L’accord de paix négocié par les États-Unis entre la République démocratique du Congo (RDC) et le Rwanda, signé récemment à Washington, est accueilli avec un scepticisme marqué dans la capitale congolaise. Loin de saluer une avancée diplomatique, analystes politiques et habitants de Kinshasa y voient avant tout un « emballage des intérêts américains », dénué de véritable substance pour la paix régionale.
L’Ombre des Minéraux et du Prix Nobel
Pour Delphin Lokanga Tambwe, analyste politique, le cœur du problème ne réside pas dans la paix, mais dans des motivations beaucoup plus pragmatiques.
« En réalité, l’intérêt ici, ce sont les minéraux. L’intérêt est que [Donald] Trump voulait remporter le prix Nobel de la paix. Et pour cela, il devait apparaître comme un médiateur apportant la paix entre la RDC et le Rwanda. Mais en réalité, ce n’est que de la fumée et des miroirs », a-t-il affirmé, soulignant que cette démarche s’inscrit dans une politique américaine fondamentalement « capitaliste ».
L’analyste insiste sur le fait que l’ ADN de l’accord ne reflète pas la paix car il permet à chaque partie de conserver ses propres intérêts et lectures du document.
Des Intérêts Divergents
L’accord, selon Tambwe, est interprété de manière diamétralement opposée par les deux pays :
Pour la RDC : L’Accord de Washington est avant tout perçu comme un moyen d’obtenir le retrait des troupes rwandaises du sol congolais.
Pour le Rwanda : L’objectif principal est d’ amplifier l’intégration économique du pays et d’obtenir de Kinshasa la neutralisation des FDLR, un groupe armé perçu comme une menace par le régime rwandais.
« Il n’y a pas de paix parce que chaque camp préserve son ego », a conclu l’analyste, expliquant pourquoi l’accord, censé mettre fin immédiatement aux hostilités et au soutien aux groupes armés, ne fait pas l’unanimité.

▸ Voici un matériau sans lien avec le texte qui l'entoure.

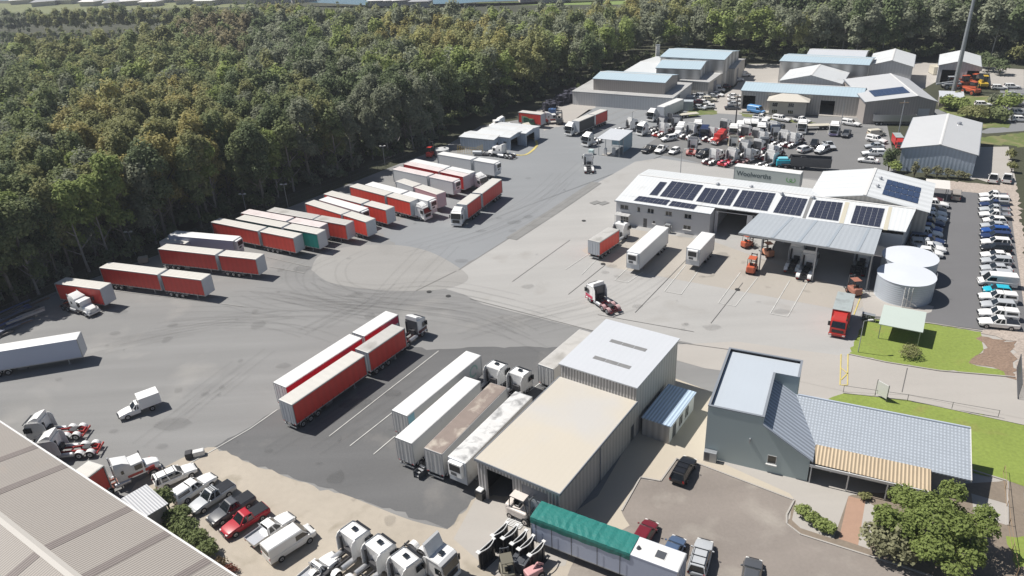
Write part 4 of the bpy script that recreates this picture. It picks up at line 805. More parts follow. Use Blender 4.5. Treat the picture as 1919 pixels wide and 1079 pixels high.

Le Désarroi de la Population
Ce doute institutionnel est largement partagé par les habitants de Kinshasa, qui expriment leur tristesse face à la persistance de la violence dans l’Est, riche en minéraux. La population appelle à une réforme interne comme première étape cruciale vers la résolution du conflit, pointant du doigt les failles nationales avant les ingérences extérieures.
« Si nos mentalités ne changent pas, rien ne fonctionnera », a déclaré Israel Pungu.
Michel Kitambala a quant à lui déploré des actes de trahison interne : « Ce sont nos frères qui nous trahissent à l’est. Ils donnent leurs cartes d’électeur aux étrangers. C’est plus que vendre le pays », a-t-il affirmé avec amertume.
Malgré l’engagement de l’accord à cesser les hostilités, le scepticisme de Kinshasa semble se confirmer sur le terrain : des rapports indiquent que les forces du M23 sont entrées dans Uvira après une offensive, menaçant la seule ville gouvernementale de cette région stratégique.